§ To be done:
Scan the listing below. Report each line that includes "Blender".

※ ※ ※

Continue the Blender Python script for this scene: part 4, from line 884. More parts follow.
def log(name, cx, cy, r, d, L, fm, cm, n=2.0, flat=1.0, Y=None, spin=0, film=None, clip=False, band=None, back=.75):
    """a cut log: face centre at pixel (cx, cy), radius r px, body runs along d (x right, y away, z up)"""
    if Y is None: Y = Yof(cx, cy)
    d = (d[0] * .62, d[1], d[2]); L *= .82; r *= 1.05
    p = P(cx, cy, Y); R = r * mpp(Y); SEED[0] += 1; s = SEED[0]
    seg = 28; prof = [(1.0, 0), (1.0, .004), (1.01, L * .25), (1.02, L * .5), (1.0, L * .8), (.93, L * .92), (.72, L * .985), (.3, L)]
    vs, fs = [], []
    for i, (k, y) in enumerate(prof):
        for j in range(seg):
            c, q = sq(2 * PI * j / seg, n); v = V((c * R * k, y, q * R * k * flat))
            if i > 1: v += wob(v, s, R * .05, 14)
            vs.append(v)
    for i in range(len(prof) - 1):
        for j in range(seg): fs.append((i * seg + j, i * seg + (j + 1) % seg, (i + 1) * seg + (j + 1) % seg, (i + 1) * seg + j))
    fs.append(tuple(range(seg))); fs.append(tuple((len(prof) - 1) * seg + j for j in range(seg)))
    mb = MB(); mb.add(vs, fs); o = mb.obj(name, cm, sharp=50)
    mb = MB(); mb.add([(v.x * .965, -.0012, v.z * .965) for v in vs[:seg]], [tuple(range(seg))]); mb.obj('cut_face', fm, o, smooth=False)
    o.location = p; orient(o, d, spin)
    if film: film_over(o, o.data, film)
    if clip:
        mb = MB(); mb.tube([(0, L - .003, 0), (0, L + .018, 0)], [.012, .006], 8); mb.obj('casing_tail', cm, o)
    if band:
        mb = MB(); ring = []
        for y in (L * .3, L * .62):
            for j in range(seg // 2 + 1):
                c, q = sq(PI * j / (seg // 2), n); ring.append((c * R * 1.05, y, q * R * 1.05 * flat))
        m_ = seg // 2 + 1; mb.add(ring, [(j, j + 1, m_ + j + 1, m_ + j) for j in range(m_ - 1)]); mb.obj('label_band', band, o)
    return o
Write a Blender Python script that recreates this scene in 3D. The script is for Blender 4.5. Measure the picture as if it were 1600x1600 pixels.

※ ※ ※

§ Complete output:
Continue the Blender Python script for this scene: part 4, from line 884. More parts follow.
Write a Blender Python script that recreates this scene in 3D. The script is for Blender 4.5. Measure the picture as if it were 1600x1600 pixels.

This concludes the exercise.